# Task instructions
Gather each line of the records where "this" appears.

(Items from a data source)
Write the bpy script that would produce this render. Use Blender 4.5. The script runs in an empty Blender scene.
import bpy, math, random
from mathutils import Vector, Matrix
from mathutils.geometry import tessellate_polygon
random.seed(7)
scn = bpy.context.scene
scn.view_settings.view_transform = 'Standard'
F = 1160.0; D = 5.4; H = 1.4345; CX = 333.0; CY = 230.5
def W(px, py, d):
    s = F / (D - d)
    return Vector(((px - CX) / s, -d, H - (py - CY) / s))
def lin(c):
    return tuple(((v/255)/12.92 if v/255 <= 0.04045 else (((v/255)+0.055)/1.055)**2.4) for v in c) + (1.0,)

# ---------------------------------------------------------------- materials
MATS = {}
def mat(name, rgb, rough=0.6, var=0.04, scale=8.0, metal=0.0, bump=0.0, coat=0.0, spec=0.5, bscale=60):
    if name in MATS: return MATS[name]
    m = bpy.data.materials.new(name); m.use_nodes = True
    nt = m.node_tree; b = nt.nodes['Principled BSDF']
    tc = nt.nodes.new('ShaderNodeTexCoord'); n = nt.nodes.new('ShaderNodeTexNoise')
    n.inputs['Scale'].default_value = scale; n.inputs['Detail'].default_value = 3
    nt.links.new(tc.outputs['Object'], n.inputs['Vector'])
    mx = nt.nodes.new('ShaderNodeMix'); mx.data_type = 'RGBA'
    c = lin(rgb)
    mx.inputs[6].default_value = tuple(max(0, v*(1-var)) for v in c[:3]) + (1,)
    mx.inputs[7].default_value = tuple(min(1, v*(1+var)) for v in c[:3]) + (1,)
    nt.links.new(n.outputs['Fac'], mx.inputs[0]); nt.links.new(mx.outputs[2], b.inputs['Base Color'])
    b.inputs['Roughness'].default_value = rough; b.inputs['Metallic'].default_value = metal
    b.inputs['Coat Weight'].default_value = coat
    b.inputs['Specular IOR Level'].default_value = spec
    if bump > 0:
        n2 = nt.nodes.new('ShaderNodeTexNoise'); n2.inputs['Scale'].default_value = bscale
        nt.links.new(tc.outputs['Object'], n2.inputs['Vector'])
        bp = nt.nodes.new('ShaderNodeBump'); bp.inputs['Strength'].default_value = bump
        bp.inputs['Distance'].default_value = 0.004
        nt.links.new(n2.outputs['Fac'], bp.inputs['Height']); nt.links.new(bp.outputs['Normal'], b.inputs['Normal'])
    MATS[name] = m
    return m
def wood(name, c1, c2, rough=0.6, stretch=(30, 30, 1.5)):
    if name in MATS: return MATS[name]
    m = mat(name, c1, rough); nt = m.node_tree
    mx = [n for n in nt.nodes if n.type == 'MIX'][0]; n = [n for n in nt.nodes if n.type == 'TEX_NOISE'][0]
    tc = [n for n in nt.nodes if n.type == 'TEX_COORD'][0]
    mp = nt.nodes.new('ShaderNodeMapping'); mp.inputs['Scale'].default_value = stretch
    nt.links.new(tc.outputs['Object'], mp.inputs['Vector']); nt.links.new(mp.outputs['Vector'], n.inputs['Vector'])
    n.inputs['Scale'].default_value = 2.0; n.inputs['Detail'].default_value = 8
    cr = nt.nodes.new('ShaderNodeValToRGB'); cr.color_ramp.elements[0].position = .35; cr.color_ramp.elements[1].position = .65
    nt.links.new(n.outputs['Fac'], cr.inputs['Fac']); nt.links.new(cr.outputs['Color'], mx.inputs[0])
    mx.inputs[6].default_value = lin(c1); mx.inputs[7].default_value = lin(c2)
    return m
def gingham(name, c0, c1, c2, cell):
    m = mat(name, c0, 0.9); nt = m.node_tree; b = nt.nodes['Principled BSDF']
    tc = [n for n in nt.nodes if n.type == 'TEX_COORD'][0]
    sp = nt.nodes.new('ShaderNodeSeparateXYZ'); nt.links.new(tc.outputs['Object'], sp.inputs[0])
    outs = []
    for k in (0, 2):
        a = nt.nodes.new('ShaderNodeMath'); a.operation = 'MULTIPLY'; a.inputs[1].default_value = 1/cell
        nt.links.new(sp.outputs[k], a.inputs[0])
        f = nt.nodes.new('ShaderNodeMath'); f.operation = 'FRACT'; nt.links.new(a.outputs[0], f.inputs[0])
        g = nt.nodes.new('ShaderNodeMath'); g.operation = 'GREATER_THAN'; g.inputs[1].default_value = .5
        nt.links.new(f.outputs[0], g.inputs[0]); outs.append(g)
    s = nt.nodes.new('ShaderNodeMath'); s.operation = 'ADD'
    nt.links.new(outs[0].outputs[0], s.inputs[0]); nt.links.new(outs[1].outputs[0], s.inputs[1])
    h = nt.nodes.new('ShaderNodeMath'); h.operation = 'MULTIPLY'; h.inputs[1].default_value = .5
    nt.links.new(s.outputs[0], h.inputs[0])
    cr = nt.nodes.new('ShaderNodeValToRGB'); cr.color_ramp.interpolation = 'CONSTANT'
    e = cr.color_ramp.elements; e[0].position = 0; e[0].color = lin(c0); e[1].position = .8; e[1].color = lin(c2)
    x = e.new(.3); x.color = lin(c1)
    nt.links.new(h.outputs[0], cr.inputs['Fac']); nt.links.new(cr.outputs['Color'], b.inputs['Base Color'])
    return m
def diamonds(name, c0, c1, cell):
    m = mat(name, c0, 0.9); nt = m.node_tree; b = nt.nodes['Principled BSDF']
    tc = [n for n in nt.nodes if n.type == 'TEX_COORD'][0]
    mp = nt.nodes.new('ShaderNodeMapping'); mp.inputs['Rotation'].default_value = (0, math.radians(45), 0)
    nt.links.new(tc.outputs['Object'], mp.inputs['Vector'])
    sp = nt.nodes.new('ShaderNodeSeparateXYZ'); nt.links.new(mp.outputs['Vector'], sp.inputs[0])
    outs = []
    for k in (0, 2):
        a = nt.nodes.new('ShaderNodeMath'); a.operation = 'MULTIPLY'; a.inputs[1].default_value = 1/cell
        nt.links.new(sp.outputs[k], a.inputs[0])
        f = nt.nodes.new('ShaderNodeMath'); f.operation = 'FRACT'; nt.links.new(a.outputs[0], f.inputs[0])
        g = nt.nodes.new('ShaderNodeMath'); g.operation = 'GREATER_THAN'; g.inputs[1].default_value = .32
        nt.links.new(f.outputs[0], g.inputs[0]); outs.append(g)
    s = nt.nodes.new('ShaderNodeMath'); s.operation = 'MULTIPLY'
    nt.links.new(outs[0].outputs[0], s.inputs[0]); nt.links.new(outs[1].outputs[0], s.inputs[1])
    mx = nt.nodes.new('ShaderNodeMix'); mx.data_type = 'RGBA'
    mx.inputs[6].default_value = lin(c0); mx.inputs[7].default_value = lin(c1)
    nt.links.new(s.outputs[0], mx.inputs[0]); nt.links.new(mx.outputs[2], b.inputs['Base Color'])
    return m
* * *
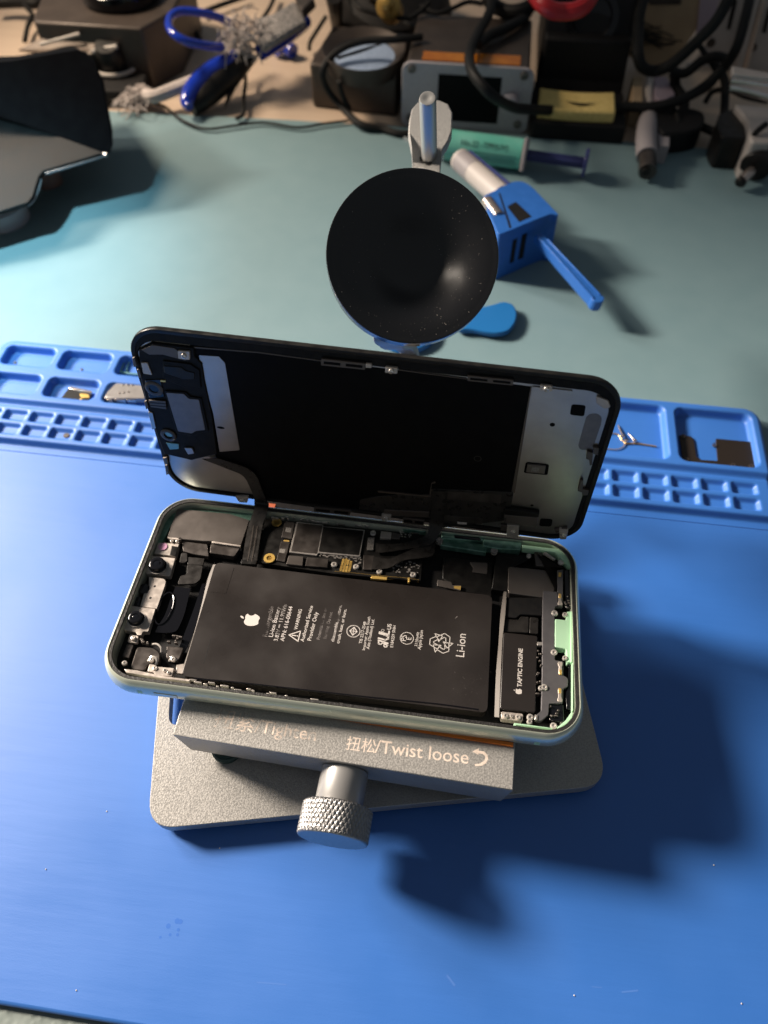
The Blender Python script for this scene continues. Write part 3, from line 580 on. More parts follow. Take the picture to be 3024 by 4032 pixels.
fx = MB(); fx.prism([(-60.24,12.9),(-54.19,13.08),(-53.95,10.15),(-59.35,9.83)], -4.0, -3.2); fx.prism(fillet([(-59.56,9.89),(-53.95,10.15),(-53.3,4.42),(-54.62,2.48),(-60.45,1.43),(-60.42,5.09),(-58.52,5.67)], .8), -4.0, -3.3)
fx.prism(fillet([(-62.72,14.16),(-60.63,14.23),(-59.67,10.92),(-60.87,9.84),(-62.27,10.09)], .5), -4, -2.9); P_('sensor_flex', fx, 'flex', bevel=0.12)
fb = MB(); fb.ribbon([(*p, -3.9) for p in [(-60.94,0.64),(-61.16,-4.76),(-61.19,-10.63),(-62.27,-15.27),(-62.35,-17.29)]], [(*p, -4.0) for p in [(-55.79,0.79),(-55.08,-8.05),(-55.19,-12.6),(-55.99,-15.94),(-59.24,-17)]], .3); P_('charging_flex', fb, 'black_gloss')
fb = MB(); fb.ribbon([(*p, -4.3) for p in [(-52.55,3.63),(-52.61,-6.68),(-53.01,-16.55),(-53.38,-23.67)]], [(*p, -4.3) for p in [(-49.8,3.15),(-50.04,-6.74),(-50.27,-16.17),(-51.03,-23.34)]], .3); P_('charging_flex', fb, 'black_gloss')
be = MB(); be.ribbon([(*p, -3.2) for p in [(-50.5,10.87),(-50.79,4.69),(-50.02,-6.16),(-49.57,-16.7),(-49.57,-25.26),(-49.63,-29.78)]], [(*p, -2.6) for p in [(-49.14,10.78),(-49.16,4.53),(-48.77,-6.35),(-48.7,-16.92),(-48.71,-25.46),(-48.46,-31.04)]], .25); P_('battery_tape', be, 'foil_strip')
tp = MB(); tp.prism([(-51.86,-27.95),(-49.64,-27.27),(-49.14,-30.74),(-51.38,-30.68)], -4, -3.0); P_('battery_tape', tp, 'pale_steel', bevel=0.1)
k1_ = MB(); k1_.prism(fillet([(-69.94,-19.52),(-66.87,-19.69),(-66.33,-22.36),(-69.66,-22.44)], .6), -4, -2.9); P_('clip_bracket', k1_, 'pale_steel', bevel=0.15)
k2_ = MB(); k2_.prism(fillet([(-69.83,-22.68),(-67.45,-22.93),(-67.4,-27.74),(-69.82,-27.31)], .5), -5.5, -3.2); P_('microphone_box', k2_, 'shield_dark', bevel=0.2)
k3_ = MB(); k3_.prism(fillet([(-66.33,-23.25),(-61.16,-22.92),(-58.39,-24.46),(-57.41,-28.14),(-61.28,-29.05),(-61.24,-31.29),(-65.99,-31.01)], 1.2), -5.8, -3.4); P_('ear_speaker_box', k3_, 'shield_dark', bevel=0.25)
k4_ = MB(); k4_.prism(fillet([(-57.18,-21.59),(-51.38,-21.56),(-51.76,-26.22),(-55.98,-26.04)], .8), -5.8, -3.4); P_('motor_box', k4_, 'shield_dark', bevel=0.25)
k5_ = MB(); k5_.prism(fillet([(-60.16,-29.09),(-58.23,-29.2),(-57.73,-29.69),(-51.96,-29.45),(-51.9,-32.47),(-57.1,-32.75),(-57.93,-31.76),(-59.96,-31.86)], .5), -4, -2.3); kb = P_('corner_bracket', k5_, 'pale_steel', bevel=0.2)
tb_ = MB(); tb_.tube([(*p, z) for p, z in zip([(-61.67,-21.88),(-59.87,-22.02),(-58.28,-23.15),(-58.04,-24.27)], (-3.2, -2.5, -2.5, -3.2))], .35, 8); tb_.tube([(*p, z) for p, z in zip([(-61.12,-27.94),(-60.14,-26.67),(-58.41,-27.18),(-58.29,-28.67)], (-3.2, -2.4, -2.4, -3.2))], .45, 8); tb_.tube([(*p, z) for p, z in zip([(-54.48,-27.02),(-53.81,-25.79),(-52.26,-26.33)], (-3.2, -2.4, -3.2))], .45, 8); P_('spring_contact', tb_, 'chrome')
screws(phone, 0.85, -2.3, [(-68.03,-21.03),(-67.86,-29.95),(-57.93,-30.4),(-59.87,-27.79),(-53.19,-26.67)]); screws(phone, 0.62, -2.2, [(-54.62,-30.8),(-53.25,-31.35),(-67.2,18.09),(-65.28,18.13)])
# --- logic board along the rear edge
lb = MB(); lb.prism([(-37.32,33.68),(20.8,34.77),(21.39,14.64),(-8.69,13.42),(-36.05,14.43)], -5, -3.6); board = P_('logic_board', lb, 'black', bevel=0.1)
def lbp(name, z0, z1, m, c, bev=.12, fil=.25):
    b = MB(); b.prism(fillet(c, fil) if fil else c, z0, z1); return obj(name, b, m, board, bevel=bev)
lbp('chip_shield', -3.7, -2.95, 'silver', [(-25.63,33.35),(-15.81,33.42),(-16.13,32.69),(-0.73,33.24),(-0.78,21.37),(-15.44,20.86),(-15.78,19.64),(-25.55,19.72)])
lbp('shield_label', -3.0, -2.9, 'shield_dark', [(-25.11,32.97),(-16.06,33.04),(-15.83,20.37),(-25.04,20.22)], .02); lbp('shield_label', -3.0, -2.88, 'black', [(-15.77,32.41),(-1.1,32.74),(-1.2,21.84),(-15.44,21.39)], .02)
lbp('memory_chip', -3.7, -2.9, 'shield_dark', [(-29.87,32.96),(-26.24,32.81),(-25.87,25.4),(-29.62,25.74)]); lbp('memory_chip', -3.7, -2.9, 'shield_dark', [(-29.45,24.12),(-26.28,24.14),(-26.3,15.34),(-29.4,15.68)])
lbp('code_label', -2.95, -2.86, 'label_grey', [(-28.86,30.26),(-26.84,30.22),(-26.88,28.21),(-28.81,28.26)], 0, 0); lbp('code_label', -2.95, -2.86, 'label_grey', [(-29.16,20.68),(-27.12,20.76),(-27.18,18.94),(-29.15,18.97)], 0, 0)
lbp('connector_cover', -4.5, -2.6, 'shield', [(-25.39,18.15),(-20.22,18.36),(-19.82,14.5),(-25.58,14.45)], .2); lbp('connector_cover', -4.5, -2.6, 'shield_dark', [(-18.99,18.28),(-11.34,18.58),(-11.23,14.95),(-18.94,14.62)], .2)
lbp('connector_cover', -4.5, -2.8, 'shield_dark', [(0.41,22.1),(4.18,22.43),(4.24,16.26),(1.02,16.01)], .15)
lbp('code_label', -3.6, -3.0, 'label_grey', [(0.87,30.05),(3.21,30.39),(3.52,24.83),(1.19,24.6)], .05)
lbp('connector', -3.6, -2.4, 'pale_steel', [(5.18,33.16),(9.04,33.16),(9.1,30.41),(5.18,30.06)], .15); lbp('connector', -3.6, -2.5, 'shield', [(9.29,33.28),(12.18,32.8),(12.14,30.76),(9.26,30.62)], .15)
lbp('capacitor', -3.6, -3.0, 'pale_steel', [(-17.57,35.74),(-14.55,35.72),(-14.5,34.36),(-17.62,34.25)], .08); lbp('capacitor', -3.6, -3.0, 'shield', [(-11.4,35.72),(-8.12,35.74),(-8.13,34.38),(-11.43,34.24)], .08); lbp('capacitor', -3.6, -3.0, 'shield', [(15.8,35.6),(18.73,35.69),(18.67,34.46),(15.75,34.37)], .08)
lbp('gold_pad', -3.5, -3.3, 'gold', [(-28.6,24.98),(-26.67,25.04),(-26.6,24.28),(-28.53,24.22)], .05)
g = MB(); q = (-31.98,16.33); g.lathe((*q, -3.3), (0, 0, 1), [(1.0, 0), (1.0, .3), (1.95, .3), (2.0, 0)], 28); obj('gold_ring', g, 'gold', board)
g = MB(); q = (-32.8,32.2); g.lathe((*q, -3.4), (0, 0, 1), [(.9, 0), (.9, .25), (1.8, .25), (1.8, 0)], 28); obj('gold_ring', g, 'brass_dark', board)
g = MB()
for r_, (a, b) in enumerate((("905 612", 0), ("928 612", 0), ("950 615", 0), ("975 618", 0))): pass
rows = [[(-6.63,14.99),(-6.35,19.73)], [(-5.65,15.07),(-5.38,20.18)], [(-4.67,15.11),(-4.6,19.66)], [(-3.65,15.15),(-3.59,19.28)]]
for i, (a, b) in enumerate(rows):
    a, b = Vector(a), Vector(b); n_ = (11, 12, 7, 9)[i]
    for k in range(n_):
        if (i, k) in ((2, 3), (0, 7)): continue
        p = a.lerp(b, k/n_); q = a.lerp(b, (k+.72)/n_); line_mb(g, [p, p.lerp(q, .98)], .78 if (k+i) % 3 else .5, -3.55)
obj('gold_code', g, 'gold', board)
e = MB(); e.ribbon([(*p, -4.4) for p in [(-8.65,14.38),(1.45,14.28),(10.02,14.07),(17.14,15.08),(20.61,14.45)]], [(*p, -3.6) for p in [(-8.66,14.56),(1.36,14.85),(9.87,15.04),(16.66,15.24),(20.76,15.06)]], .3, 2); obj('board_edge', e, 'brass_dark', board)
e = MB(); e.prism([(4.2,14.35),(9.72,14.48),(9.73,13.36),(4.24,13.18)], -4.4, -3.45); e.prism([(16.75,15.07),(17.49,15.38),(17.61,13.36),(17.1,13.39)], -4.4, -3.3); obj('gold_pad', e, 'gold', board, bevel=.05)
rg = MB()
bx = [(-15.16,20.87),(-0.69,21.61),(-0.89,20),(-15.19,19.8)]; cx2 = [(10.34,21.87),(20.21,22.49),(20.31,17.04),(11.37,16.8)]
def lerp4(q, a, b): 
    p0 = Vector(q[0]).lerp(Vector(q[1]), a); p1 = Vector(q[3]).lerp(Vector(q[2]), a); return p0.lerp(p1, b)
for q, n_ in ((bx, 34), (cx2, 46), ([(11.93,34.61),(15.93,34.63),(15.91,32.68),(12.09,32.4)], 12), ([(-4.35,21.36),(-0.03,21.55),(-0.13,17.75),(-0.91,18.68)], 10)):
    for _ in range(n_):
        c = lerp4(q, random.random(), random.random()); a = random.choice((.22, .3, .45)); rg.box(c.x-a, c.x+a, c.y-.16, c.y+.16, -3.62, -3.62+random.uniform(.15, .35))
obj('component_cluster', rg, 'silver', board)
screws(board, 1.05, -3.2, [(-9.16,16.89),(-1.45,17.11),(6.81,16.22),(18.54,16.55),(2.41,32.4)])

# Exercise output
Write the bpy script that would produce this render. Use Blender 4.5. The script runs in an empty Blender scene.
The Blender Python script for this scene continues. Write part 3, from line 580 on. More parts follow. Take the picture to be 3024 by 4032 pixels.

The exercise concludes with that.